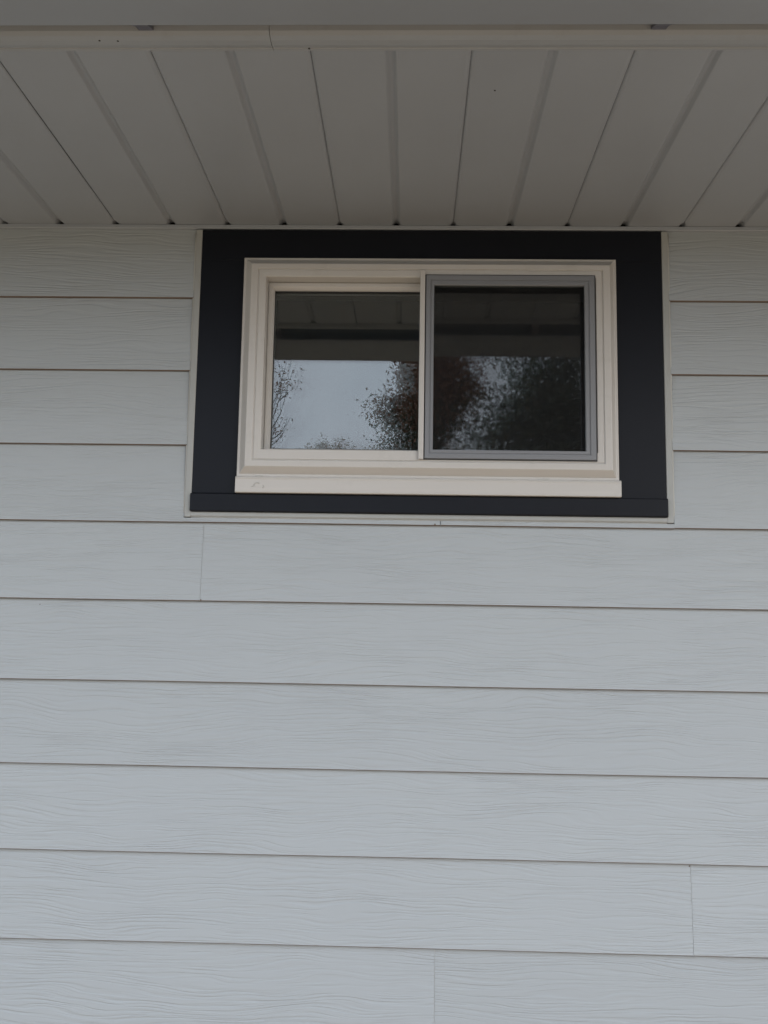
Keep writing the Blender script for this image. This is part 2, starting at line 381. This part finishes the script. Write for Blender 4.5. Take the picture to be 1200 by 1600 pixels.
# ---- roof and the rest of the shell (keeps light out of the room)
rf = mesh_obj('roof', [(X0 - .3, -.93, pz(.10)), (X1 + .3, -.93, pz(.10)), (X1 + .3, 4.5, pz(2.1)), (X0 - .3, 4.5, pz(2.1)), (X0 - .3, 9.9, pz(.10)), (X1 + .3, 9.9, pz(.10)),
    (X0 - .3, -.93, pz(.13)), (X1 + .3, -.93, pz(.13)), (X1 + .3, 4.5, pz(2.16)), (X0 - .3, 4.5, pz(2.16)), (X0 - .3, 9.9, pz(.13)), (X1 + .3, 9.9, pz(.13))],
    [(0, 1, 2, 3), (3, 2, 5, 4), (6, 9, 8, 7), (9, 10, 11, 8), (0, 6, 7, 1), (4, 5, 11, 10), (0, 3, 9, 6), (3, 4, 10, 9), (1, 7, 8, 2), (2, 8, 11, 5)], M_ROOF, house); fix(rf)
for (a, b) in ((X0, X0 + .15), (X1 - .15, X1)):
    mesh_obj('gable_wall', [(a, .145, 0), (b, .145, 0), (b, 9, 0), (a, 9, 0), (a, .145, pz(.38)), (b, .145, pz(.38)), (b, 4.5, pz(2.05)), (a, 4.5, pz(2.05)), (b, 9, pz(.38)), (a, 9, pz(.38))],
        [(0, 1, 2, 3), (0, 4, 5, 1), (3, 2, 8, 9), (4, 7, 6, 5), (7, 9, 8, 6), (0, 3, 9, 7, 4), (1, 5, 6, 8, 2)], M_SHADE, house)
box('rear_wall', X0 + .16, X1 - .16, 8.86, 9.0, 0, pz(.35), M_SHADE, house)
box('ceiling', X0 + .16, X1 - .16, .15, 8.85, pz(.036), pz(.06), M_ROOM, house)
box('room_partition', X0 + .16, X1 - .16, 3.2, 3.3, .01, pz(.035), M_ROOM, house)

# ---------------------------------------------------------------- window
win = empty('window'); win.parent = house
# black casing: head, two legs, sill
BL, BR, BT, BB = -.4763, .5470, -.0135, -.6525
def casing(name, x0, x1, z0, z1, y, bev=.0012): return box(name, x0, x1, y, -.0002, pz(z0), pz(z1), M_BLACK, win, bev)
casing('head_casing', BL, BR, -.0836, BT, -.0203, .0003)
casing('side_casing', BL - .0004, -.3775, -.6115, -.0838, -.0200, .0003)
casing('side_casing', .4440, BR - .0004, -.6125, -.0838, -.0200, .0003)
casing('sill_casing', BL - .0012, BR + .0012, BB, -.6132, -.0300, .002)
casing('casing_backing', -.40, .47, -.60, -.575, -.014)
# vinyl frame, mitred all round
P = [(-.3772, .4437, -.0840, -.5780, -.004),
     (-.3772, .4437, -.0840, -.5780, -.034),
     (-.3760, .4425, -.0852, -.5768, -.036),
     (-.3712, .4372, -.0896, -.5712, -.036),
     (-.3702, .4362, -.0906, -.5702, -.0375),
     (-.3586, .4277, -.1030, -.5582, -.0505),
     (-.3570, .4261, -.1046, -.5566, -.0520),
     (-.3425, .4116, -.1150, -.5440, -.0520),
     (-.3418, .4109, -.1157, -.5433, -.0490),
     (-.3400, .4091, -.1175, -.5415, -.0490),
     (-.3392, .4083, -.1183, -.5407, -.0505),
     (-.3254, .3965, -.1318, -.5200, -.0500),
     (-.3240, .3955, -.1334, -.5190, -.0485),
     (-.3240, .3955, -.1334, -.5190, .10)]
ring('outer_frame', P, M_VINYL, win, .0006)
# fixed sash on the left: stop and glazing bead
ring('fixed_sash', [(-.3236, .030, -.1338, -.5185, -.010), (-.3236, .030, -.1338, -.5185, -.0150), (-.3225, .029, -.1349, -.5180, -.0165), (-.3150, .0225, -.1430, -.5135, -.0165), (-.3128, .0205, -.1475, -.5125, -.0120),
     (-.3108, .0190, -.1500, -.5100, -.0075), (-.3106, .0188, -.1505, -.5098, .020)], M_VINYL, win, .0004)
ring('glazing_gasket', [(-.3106, .0187, -.1506, -.5097, -.0050), (-.3094, .0175, -.1524, -.5088, -.0050), (-.3094, .0175, -.1524, -.5088, .003)], M_RUB, win)
def pane(name, x0, x1, z0, z1, y, th, mat, rz=0, rx=0):
    o = box(name, x0, x1, -th / 2, th / 2, z0, z1, mat, win)
    for vv in o.data.vertices: vv.co = Vector((vv.co.x - (x0 + x1) / 2, vv.co.y, vv.co.z - (z0 + z1) / 2))
    o.location = ((x0 + x1) / 2, y, pz((z0 + z1) / 2)); o.rotation_euler = (rx, 0, rz); return o
def front_only(o):            # only the outer face mirrors; the back face and edges just pass light
    pass
def sheet(name, x0, x1, z0, z1, y, mat, rz=0, rx=0):
    return pane(name, x0, x1, z0, z1, y, .003, mat, rz, rx)
sheet('glass_pane', -.3094, .0180, -.5090, -.1520, .0015, M_GLASS)
sheet('inner_glass_pane', -.3094, .0180, -.5090, -.1520, .020, M_GLASS_IN, R(-.62), R(.08))
# sliding sash on the right, behind the screen
ring('sliding_sash', [(.0266, .3948, -.1340, -.5185, .045), (.0266, .3948, -.1340, -.5185, -.0330), (.0280, .3937, -.1350, -.5171, -.0345), (.0340, .3860, -.1402, -.5150, -.0345), (.0350, .3850, -.1410, -.5145, -.0320), (.0355, .3845, -.1415, -.5140, -.012)], M_VINYL, win, .0004)
sheet('glass_pane', .0345, .3855, -.5145, -.1405, -.0270, M_GLASS_DUSTY)
sheet('inner_glass_pane', .0345, .3855, -.5145, -.1405, -.0080, M_GLASS_IN, R(-.5), R(.05))
# meeting stile
box('meeting_stile', .0142, .0250, -.0575, .03, pz(-.5385), pz(-.1195), M_VINYL, win, .0012)
# black gap gasket and grey screen frame
ring('screen_gasket', [(.0252, .3942, -.1278, -.5388, -.030), (.0252, .3942, -.1278, -.5388, -.0530), (.0272, .3922, -.1298, -.5368, -.0530), (.0272, .3922, -.1298, -.5368, -.030)], M_RUB, win)
ring('screen_frame', [(.0274, .3920, -.1300, -.5366, -.0495), (.0274, .3920, -.1300, -.5366, -.0550), (.0282, .3912, -.1308, -.5358, -.0560), (.0362, .3808, -.1408, -.5268, -.0560), (.0368, .3802, -.1414, -.5262, -.0540),
     (.0385, .3785, -.1436, -.5246, -.0540), (.0392, .3778, -.1443, -.5240, -.0552), (.0440, .3712, -.1512, -.5182, -.0552), (.0450, .3700, -.1524, -.5172, -.0535), (.0450, .3700, -.1524, -.5172, -.0490)], M_GREY, win)
mesh_obj('insect_screen', [(.0448, -.0508, pz(-.5174)), (.3702, -.0508, pz(-.5174)), (.3702, -.0508, pz(-.1522)), (.0448, -.0508, pz(-.1522))], [(0, 1, 2, 3)], M_MESH, win)
# sill nosing strip below the frame
extrude_x('sill_strip', [(-.004, -.5765), (-.036, -.5765), (-.0398, -.5785), (-.0408, -.5815), (-.0402, -.5840), (-.0408, -.6108), (-.0395, -.6124), (-.004, -.6124)], -.3782, .4468, M_VINYL, win)
# caulk smears on the strip and under the nosing
for (x, z, r, n_) in ((-.332, -.594, .0022, 6), (-.322, -.600, .0018, 5), (-.338, -.601, .0014, 4)):
    a0 = random.random() * 6
    bead('caulk_smear', [(x + .006 * math.cos(a0 + i * .5), -.0412, pz(z + .003 * math.sin(a0 + i * .7))) for i in range(n_)], r * .45, M_CAULK, win)
bead('caulk_smear', [(-.335 + i * .004, -.0365, pz(-.5762 + random.uniform(-.0006, .0006))) for i in range(5)], .0018, M_CAULK, win)
bead('caulk_smear', [(.27 + i * .004, -.0365, pz(-.5762 + random.uniform(-.0006, .0006))) for i in range(7)], .0016, M_CAULK, win)

# ---------------------------------------------------------------- trees in the yard (seen mirrored in the panes)
def bark_mat():
    return paint('bark', (.085, .07, .058), .9, var=.35, bump=.2, scale=30)
M_BARK = bark_mat()
def leaf_mat(name, cols, rough=.6):
    m, N, L, p = new_mat(name)
    g_ = N.new('ShaderNodeNewGeometry'); r = N.new('ShaderNodeValToRGB')
    for i in range(len(cols) - 2): r.color_ramp.elements.new((i + 1) / (len(cols) - 1))
    for e, c in zip(r.color_ramp.elements, cols): e.color = c + (1,)
    L.new(g_.outputs['Random Per Island'], r.inputs[0]); L.new(r.outputs[0], p.inputs['Base Color']); p.inputs['Roughness'].default_value = rough
    return m
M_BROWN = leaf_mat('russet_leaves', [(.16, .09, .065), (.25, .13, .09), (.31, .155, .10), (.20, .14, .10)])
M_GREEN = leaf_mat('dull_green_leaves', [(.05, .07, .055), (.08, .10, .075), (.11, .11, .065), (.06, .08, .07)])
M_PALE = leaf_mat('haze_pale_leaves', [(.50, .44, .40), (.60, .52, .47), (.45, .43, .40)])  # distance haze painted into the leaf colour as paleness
def limb(bm, a, b, ra, rb, seg=5):
    a, b = Vector(a), Vector(b); d = (b - a).normalized(); u = d.orthogonal().normalized(); w_ = d.cross(u)
    A = [bm.verts.new(a + (u * math.cos(t) + w_ * math.sin(t)) * ra) for t in (2 * math.pi * k / seg for k in range(seg))]
    B = [bm.verts.new(b + (u * math.cos(t) + w_ * math.sin(t)) * rb) for t in (2 * math.pi * k / seg for k in range(seg))]
    for k in range(seg): bm.faces.new((A[k], A[(k + 1) % seg], B[(k + 1) % seg], B[k]))
def tree(name, loc, height, spread, base, leaves, mat, label, seed, leaf=.10, clump=.42, lift=.35, mat2=None, density=1.0, bunch=.11, grp='trees in the yard'):
    rnd = random.Random(seed)
    t = empty(name, loc, label, 'tree', grp)
    bm = bmesh.new(); tips = []
    def grow(p, d, ln, r, depth):
        segs = 3; q = Vector(p); dd = Vector(d)
        for s in range(segs):
            nd = (dd + Vector((rnd.uniform(-.25, .25), rnd.uniform(-.25, .25), rnd.uniform(-.05, .18)))).normalized()
            q2 = q + nd * ln / segs; r2 = r * (1 - .22 * (s + 1) / segs * 1.3)
            limb(bm, q, q2, r * (1 - .28 * s / segs), r2, 6 if depth < 2 else 4)
            if depth >= 3: tips.append(q2.copy())
            q, dd = q2, nd
        if depth < 5:
            for k in range(rnd.choice((2, 3, 3)) if depth < 4 else 2):
                a = rnd.uniform(0, 2 * math.pi); el = rnd.uniform(.15, 1.0)
                sd_ = Vector((math.cos(a), math.sin(a), lift * rnd.uniform(-.4, 1.4)))
                grow(q if k < 2 else (Vector(p) + q) / 2, (dd * .55 + sd_ * .8).normalized(), ln * rnd.uniform(.62, .8), r * .58, depth + 1)
    grow((0, 0, -.6), (0, 0, 1), base + .6, height * .022, 0)
    q_ = sorted(math.hypot(v_.co.x, v_.co.y) for v_ in bm.verts if v_.co.z > base); sx = q_[int(len(q_) * .93)]; sz = max(v_.co.z for v_ in bm.verts)
    fx, fz = spread / sx, (height - base) / (sz - base)
    def warp(c): 
        z = c.z if c.z < base else base + (c.z - base) * fz
        k_ = fx if c.z > base else 1 + (fx - 1) * max(0, c.z / base) ** 2 * 1
        return Vector((c.x * k_, c.y * k_, z))
    for v_ in bm.verts: v_.co = warp(v_.co)
    me = bpy.data.meshes.new('trunk'); bm.to_mesh(me); bm.free(); me.materials.append(M_BARK); link(bpy.data.objects.new('trunk', me), t)
    if leaves:
        tips = [warp(p) for p in tips]; vs_, fs, mi = [], [], []
        for i in range(int(leaves * density)):
            if i % 14 == 0: cc = rnd.choice(tips) + Vector((rnd.gauss(0, clump), rnd.gauss(0, clump), rnd.gauss(0, clump * .8)))
            c = cc + bunch * Vector((rnd.gauss(0, 1), rnd.gauss(0, 1), rnd.gauss(0, .7)))
            s = leaf * rnd.uniform(.5, 1.3)
            u = Vector((rnd.gauss(0, 1), rnd.gauss(0, 1), rnd.gauss(0, 1))).normalized(); w_ = u.orthogonal().normalized(); w_ = (w_ + u.cross(w_) * rnd.uniform(-1, 1)).normalized()
            k = len(vs_)
            vs_ += [c - u * s, c + w_ * s * .42 - u * s * .1, c + u * s, c - w_ * s * .42 + u * s * .1]; fs.append((k, k + 1, k + 2, k + 3))
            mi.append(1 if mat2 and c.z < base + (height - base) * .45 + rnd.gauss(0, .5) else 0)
        mesh_obj('crown', vs_, fs, [mat, mat2] if mat2 else mat, t, mi=mi)
    return t
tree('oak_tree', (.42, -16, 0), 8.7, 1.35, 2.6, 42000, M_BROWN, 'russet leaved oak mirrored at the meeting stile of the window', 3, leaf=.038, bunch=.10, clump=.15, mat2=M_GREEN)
tree('maple_tree', (5.1, -21, 0), 12.5, 4.6, 3.0, 62000, M_GREEN, 'dense dull green tree mirrored in the screened right pane', 5, leaf=.075, clump=.34, bunch=.17)
tree('bare_tree', (-3.75, -16, 0), 6.9, 1.35, 2.5, 1500, M_BROWN, 'nearly bare twiggy tree mirrored at the left edge of the window', 11, leaf=.032, clump=.10)
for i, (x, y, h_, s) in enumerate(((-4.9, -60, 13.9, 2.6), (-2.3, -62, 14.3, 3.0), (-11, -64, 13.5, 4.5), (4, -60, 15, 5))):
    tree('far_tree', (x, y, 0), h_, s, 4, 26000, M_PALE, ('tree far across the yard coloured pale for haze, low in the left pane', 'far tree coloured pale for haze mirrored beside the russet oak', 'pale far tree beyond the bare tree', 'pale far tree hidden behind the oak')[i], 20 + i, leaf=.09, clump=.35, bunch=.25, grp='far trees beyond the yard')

--

Every line from the one containing "for i, (x, y, h_, s)" through the last line must be copied exactly; leave out the rest.

for i, (x, y, h_, s) in enumerate(((-4.9, -60, 13.9, 2.6), (-2.3, -62, 14.3, 3.0), (-11, -64, 13.5, 4.5), (4, -60, 15, 5))):
    tree('far_tree', (x, y, 0), h_, s, 4, 26000, M_PALE, ('tree far across the yard coloured pale for haze, low in the left pane', 'far tree coloured pale for haze mirrored beside the russet oak', 'pale far tree beyond the bare tree', 'pale far tree hidden behind the oak')[i], 20 + i, leaf=.09, clump=.35, bunch=.25, grp='far trees beyond the yard')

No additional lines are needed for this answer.